The report, to be used at the upcoming central bank policy meeting March 18, said growth "has slowed since the beginning of the year."
It also cited "upward pressure on prices from rising materials and energy prices," a sign of inflation that is complicating the job of the Fed in trying to re-ignite growth.
The central bank has aggressively brought down interest rates in the past six months, with the federal funds rate now at 3.0 percent. Many analysts expect a further cut this month by the Federal Open Market Committee.
The survey from the 12 regional Fed banks indicated weakness spreading from the troubled real estate market to other sectors.
"Two-thirds of the districts cited softening or weakening in the pace of business activity, while others referred to subdued, slow or modest growth," the report said.
"Retail activity in most districts was reported to be weak or softening, although tourism generally continued to expand."

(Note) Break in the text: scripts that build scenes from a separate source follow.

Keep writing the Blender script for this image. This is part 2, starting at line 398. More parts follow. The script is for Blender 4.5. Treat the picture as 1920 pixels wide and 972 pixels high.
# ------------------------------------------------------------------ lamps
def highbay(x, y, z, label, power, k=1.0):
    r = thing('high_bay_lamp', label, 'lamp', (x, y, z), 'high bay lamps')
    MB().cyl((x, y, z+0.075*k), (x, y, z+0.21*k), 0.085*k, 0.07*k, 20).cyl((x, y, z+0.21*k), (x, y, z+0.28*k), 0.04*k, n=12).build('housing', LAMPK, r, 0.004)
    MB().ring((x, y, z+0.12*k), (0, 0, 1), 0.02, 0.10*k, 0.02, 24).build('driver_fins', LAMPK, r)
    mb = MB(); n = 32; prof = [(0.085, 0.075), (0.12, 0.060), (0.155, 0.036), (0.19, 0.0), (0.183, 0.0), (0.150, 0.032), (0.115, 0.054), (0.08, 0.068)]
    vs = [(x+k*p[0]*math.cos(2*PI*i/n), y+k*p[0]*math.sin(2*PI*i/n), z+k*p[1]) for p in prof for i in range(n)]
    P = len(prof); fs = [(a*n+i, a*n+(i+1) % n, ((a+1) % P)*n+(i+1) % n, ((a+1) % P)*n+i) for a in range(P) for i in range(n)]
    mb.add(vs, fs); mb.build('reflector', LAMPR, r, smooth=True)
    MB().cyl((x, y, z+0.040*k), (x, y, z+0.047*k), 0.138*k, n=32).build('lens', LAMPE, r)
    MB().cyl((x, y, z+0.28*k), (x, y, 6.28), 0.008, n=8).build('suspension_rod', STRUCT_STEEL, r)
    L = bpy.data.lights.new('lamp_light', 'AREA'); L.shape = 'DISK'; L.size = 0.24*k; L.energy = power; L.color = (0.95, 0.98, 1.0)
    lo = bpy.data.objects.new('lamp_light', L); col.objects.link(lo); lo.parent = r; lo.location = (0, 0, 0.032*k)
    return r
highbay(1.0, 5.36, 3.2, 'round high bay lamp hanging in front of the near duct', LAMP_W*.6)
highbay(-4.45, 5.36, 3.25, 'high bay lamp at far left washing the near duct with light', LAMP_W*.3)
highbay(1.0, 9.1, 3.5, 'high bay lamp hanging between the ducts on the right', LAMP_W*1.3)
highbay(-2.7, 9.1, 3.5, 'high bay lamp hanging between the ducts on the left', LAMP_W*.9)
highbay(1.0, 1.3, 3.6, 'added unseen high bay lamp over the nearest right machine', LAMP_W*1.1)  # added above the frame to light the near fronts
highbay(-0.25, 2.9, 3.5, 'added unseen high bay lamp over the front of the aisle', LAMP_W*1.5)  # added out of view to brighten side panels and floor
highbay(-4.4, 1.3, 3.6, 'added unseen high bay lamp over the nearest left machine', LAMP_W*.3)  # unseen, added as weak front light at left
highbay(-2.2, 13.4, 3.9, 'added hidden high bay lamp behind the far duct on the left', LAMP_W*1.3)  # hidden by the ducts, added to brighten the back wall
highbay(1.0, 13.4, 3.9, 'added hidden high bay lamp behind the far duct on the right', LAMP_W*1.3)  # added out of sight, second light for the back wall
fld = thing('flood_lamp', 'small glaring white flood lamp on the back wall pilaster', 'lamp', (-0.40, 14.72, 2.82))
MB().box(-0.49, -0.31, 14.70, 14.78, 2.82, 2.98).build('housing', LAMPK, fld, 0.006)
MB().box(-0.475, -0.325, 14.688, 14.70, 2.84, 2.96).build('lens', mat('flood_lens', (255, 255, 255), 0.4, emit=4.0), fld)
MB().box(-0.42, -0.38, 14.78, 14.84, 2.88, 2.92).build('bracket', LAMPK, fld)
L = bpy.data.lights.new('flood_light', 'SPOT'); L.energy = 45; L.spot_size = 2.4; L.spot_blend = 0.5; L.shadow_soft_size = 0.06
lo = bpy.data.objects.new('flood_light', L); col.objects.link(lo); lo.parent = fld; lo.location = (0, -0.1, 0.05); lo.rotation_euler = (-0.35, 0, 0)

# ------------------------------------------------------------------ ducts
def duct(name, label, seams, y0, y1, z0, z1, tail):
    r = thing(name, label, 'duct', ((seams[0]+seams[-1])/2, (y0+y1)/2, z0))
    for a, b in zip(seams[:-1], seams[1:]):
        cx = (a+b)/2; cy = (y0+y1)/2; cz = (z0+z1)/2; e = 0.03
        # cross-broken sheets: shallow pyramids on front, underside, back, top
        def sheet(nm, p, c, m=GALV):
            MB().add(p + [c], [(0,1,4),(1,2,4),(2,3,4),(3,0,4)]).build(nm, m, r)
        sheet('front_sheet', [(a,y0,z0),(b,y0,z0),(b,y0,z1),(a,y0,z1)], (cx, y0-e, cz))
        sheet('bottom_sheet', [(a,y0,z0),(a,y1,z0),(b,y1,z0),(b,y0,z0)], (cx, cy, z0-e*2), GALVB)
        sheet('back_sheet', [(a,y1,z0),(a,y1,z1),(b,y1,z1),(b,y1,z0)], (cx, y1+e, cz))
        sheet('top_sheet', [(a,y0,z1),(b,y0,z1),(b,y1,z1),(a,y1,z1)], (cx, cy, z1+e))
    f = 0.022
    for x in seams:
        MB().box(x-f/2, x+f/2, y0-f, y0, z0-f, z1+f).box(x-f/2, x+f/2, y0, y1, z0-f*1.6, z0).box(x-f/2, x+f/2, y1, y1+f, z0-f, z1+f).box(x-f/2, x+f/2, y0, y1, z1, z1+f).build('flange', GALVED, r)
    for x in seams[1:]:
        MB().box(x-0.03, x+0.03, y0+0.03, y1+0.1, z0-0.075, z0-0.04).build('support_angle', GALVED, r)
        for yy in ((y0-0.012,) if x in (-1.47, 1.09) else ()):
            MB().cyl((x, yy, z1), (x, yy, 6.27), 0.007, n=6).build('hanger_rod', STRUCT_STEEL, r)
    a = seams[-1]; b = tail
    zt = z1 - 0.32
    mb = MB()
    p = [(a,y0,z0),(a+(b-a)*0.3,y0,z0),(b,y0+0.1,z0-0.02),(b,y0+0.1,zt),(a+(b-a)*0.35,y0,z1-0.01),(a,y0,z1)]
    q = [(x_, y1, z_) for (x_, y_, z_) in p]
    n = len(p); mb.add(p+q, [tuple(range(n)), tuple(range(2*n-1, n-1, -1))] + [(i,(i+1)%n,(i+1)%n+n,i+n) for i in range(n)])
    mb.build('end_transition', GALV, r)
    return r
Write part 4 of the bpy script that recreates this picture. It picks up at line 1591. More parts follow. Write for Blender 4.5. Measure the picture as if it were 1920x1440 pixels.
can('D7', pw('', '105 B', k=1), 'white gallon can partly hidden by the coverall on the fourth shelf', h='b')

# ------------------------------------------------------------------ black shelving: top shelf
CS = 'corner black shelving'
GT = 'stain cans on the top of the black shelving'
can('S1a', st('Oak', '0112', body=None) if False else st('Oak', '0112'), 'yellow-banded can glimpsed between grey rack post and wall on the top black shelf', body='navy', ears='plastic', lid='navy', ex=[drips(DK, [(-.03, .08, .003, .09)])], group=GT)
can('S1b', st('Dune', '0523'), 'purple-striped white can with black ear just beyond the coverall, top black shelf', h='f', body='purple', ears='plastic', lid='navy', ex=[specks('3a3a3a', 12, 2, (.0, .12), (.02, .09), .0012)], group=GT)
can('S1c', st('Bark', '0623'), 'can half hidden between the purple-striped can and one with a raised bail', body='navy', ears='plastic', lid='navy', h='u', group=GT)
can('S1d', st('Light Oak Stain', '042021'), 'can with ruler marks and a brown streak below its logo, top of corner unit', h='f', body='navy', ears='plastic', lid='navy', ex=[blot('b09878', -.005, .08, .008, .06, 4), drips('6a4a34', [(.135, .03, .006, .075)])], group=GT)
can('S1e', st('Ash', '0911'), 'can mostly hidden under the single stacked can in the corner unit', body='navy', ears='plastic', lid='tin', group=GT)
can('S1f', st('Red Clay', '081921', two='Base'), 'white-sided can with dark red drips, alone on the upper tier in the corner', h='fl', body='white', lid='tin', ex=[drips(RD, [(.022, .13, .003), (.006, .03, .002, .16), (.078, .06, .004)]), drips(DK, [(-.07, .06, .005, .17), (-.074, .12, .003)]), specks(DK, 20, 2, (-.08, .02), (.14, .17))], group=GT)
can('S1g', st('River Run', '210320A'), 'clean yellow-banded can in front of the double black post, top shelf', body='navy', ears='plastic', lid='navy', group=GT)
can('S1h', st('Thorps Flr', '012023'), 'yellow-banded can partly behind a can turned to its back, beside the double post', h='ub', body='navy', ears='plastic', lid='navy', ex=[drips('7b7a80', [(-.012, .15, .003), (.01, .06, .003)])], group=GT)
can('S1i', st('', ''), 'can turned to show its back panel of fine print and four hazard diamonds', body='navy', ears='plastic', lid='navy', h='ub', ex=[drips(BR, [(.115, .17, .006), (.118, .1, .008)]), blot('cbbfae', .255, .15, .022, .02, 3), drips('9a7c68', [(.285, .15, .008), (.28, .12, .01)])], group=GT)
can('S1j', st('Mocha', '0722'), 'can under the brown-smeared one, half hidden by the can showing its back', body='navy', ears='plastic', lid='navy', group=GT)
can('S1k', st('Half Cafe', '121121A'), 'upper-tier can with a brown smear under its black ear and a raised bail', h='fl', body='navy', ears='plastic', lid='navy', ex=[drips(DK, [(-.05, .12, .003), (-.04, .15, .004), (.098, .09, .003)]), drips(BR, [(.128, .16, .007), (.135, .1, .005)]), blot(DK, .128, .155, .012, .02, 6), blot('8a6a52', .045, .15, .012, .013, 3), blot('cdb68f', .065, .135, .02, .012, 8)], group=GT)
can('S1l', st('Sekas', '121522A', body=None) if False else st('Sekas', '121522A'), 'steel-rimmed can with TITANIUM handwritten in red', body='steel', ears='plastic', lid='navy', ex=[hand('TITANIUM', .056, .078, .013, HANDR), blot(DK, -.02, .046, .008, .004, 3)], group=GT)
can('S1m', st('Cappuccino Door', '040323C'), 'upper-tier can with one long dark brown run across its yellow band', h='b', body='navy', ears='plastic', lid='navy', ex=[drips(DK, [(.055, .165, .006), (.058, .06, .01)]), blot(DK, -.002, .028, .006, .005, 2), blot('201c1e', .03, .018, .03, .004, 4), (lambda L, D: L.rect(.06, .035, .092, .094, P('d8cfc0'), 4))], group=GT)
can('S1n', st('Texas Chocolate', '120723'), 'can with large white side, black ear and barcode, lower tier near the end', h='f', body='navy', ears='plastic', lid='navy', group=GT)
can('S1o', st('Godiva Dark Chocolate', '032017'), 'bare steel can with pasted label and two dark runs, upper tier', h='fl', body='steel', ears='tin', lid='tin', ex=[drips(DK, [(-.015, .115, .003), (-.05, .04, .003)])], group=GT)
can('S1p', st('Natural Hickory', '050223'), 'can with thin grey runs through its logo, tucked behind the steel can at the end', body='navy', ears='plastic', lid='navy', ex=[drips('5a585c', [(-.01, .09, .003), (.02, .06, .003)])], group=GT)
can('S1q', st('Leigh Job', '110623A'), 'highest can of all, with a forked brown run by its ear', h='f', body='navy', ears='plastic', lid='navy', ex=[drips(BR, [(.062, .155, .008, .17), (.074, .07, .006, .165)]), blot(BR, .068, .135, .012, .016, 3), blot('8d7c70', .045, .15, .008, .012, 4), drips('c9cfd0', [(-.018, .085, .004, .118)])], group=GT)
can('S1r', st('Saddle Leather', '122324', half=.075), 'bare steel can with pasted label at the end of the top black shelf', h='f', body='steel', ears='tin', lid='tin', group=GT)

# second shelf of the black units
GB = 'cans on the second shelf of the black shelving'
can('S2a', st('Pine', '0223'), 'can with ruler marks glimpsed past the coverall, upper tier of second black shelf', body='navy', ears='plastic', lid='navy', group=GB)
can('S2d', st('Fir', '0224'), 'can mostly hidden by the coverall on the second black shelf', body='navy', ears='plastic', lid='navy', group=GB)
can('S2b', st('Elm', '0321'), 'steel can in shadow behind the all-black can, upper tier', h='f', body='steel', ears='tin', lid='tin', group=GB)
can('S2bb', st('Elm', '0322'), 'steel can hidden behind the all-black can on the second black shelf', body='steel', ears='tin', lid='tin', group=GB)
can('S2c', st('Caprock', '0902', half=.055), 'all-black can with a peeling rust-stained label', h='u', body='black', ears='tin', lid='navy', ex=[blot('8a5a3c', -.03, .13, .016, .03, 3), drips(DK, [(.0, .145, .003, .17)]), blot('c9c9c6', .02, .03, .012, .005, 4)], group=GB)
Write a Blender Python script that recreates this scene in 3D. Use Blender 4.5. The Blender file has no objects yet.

In a sign of troubles facing the financial sector, the Beige Book said most districts cited "tight or tightening credit standards and stable or weaker loan demand."
The Beige Book was consistent with many private economists' views that the economy is sputtering. Some analysts say a recession is her or on the way, although the Fed made no comment on this.
The report appeared more downbeat than the Beige Book from mid-January. It said several regions saw declines in sales of big-ticket items, a poor sign for manufacturing.
It said reports from the district banks on manufacturing "were mixed, but on the whole, subdued." Weakness was hitting manufacturing related to housing and automobiles especially hard, it noted.
In housing, which has been the leading factor in the economic slowdown, the reported said the troubles are not over.
"Residential real estate markets were generally weak over the last couple of months," it noted.
In some areas, the Fed cited "drops in home sales of more than 20 percent year over year." Prices were generally weaker also, with the exception of apartments in New York's Manhattan borough, which saw a five percent rise in prices.
The banking sector is being hurt by an increase in mortgage delinquencies, tight credit standards and in some areas "a worsening of overall loan quality."